What you will do.
Each line below should be reproduced without any alteration.

start

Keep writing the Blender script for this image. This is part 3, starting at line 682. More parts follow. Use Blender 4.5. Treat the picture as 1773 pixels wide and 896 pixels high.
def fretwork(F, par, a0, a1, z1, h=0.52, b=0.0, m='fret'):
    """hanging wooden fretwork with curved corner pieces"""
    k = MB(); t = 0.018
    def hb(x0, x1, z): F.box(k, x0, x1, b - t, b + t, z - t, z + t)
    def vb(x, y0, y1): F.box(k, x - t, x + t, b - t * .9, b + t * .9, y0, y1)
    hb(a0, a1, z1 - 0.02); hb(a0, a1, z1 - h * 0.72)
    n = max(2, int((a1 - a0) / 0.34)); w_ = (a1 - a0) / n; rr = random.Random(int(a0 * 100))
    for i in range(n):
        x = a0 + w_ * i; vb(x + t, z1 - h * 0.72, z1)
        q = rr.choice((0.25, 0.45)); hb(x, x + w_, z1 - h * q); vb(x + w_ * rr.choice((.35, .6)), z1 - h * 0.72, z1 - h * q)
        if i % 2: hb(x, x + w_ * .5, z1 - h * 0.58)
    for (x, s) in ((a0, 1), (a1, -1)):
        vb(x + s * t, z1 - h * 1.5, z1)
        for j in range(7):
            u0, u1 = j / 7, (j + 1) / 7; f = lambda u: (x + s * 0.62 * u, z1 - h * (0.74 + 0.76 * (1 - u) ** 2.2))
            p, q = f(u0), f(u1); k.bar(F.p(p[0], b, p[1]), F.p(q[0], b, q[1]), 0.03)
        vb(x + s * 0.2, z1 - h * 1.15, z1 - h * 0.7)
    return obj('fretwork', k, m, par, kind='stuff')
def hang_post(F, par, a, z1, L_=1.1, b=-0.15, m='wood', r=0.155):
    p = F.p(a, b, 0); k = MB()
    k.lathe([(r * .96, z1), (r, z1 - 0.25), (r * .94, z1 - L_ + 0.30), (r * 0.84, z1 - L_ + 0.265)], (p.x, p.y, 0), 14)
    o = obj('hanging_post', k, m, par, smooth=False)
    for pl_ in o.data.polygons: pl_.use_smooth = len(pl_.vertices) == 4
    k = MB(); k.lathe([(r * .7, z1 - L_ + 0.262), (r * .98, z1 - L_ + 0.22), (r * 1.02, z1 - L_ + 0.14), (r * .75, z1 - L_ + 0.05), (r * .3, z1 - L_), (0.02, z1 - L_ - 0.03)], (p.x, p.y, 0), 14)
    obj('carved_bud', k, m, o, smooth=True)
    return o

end

Full output.
Keep writing the Blender script for this image. This is part 3, starting at line 682. More parts follow. Use Blender 4.5. Treat the picture as 1773 pixels wide and 896 pixels high.
def fretwork(F, par, a0, a1, z1, h=0.52, b=0.0, m='fret'):
    """hanging wooden fretwork with curved corner pieces"""
    k = MB(); t = 0.018
    def hb(x0, x1, z): F.box(k, x0, x1, b - t, b + t, z - t, z + t)
    def vb(x, y0, y1): F.box(k, x - t, x + t, b - t * .9, b + t * .9, y0, y1)
    hb(a0, a1, z1 - 0.02); hb(a0, a1, z1 - h * 0.72)
    n = max(2, int((a1 - a0) / 0.34)); w_ = (a1 - a0) / n; rr = random.Random(int(a0 * 100))
    for i in range(n):
        x = a0 + w_ * i; vb(x + t, z1 - h * 0.72, z1)
        q = rr.choice((0.25, 0.45)); hb(x, x + w_, z1 - h * q); vb(x + w_ * rr.choice((.35, .6)), z1 - h * 0.72, z1 - h * q)
        if i % 2: hb(x, x + w_ * .5, z1 - h * 0.58)
    for (x, s) in ((a0, 1), (a1, -1)):
        vb(x + s * t, z1 - h * 1.5, z1)
        for j in range(7):
            u0, u1 = j / 7, (j + 1) / 7; f = lambda u: (x + s * 0.62 * u, z1 - h * (0.74 + 0.76 * (1 - u) ** 2.2))
            p, q = f(u0), f(u1); k.bar(F.p(p[0], b, p[1]), F.p(q[0], b, q[1]), 0.03)
        vb(x + s * 0.2, z1 - h * 1.15, z1 - h * 0.7)
    return obj('fretwork', k, m, par, kind='stuff')
def hang_post(F, par, a, z1, L_=1.1, b=-0.15, m='wood', r=0.155):
    p = F.p(a, b, 0); k = MB()
    k.lathe([(r * .96, z1), (r, z1 - 0.25), (r * .94, z1 - L_ + 0.30), (r * 0.84, z1 - L_ + 0.265)], (p.x, p.y, 0), 14)
    o = obj('hanging_post', k, m, par, smooth=False)
    for pl_ in o.data.polygons: pl_.use_smooth = len(pl_.vertices) == 4
    k = MB(); k.lathe([(r * .7, z1 - L_ + 0.262), (r * .98, z1 - L_ + 0.22), (r * 1.02, z1 - L_ + 0.14), (r * .75, z1 - L_ + 0.05), (r * .3, z1 - L_), (0.02, z1 - L_ - 0.03)], (p.x, p.y, 0), 14)
    obj('carved_bud', k, m, o, smooth=True)
    return o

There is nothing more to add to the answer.